The race for Colombia’s presidency began yesterday, with former Colombian defense minister Juan Manuel Santos the favorite after the South American nation’s popular incumbent was blocked from running for a third term.
The Constitutional Court’s decision to bar a referendum on re-election heralds an end to Colombian President Alvaro Uribe’s eight-year rule, during which the US ally beat back left-wing guerrillas, stabilized its economy and drew investors.
With Colombian politics fixated for more than a year on the re-election issue and polls showing Uribe would have won easily if allowed to run, Friday’s ruling represented a starting gun for other presidential aspirants.
“The happiest man in Colombia today is Juan Manuel Santos,” one of his rivals, Gustavo Petro, of the leftist Democratic Pole party, said in the May 30 presidential election.
Uribe’s former defense minister — who also held the finance portfolio in a previous government — is closely associated with the US-backed security policies that have made Uribe the nation’s most popular president and helped Colombia escape its past image for violence and chaos.
“The continuity of President Uribe’s policies are at stake,” said Santos, confirming his candidacy and rallying supporters. “We can’t re-elect him, but let’s re-elect democratic security, social cohesion and investor confidence.”
Before the presidential vote, a March 14 parliamentary election will test the political waters and a certain amount of realigning among Uribe’s ruling coalition is expected.
Uribe is expected to back Santos, who heads the president’s Social National Unity Party. Uribe’s alliance partner the Conservative Party, however, could put up its own candidate.
Sergio Fajardo, an independent candidate and former mayor from Colombia’s second city Medellin, is hovering behind Santos in the polls, and would-be Conservative Party candidate Noemi Sanin could be a challenger if the Uribe alliance splits.
“A new presidential campaign is born,” former president Andres Pastrana said, hailing the court’s decision as evidence of the strength of Colombia’s institutions. “We have saved the Constitution, we have strengthened democracy.”
On the streets, where the Uribe re-election saga has gripped Colombia’s 44 million people like a national soap opera, reaction was mixed. Some said it was right for the president to bow out, while others feared instability.

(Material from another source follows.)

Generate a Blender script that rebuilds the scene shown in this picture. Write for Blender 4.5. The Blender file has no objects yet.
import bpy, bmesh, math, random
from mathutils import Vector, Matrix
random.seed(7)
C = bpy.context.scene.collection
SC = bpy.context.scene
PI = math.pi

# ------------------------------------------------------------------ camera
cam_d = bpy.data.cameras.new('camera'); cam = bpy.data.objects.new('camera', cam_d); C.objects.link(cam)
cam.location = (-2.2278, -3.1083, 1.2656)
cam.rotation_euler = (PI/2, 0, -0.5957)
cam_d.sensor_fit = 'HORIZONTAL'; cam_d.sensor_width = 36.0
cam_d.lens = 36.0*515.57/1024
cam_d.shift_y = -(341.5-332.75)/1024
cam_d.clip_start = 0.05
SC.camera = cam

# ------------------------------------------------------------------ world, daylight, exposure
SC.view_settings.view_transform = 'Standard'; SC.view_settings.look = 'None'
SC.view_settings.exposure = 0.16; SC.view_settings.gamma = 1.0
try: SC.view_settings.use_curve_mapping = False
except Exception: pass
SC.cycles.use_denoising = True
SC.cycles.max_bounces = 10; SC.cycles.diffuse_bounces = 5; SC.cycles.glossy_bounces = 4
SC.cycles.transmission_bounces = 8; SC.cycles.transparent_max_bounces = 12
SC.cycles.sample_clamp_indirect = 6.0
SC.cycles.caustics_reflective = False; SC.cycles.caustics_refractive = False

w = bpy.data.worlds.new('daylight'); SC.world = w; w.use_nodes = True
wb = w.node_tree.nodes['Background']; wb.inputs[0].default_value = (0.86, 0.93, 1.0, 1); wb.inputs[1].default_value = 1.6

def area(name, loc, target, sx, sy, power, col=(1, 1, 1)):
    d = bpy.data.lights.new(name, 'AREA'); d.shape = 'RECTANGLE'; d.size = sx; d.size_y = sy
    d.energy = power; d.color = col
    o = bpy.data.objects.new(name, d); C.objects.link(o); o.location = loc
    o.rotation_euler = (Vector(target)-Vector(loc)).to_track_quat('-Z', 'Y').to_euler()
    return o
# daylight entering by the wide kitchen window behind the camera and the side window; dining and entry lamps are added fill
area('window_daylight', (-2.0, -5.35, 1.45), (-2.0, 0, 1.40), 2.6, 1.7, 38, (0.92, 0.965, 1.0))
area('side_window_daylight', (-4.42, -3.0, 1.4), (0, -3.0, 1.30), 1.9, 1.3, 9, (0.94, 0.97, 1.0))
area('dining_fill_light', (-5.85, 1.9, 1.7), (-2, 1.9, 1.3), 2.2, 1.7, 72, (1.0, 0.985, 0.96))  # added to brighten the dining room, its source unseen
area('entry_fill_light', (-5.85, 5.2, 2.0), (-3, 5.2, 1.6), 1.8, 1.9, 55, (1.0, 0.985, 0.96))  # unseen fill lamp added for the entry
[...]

“It’s not a good thing because he was freeing us from the guerrillas and I’m afraid the next one may ease up on that,” said Bogota housewife Amanda Bellos, 43.
Economists said the political transition in Colombia could cause a short-term wobble in the peso currency and local TES debt markets. They forecast long-term stability, however, with the next leader likely to follow Uribe’s broad policies, perhaps with more emphasis on social development.
Under the conservative Uribe, foreign money has poured back into Colombia, a top coffee exporter and Latin America’s No. 4 oil exporter.
“We expect to witness some level of political noise until the elections in late May [and a likely run-off in June] but do not expect the presidential transition to bring about a major change in the direction of investor-friendly macro and financial policies,” Goldman Sachs analyst Alberto Ramos said.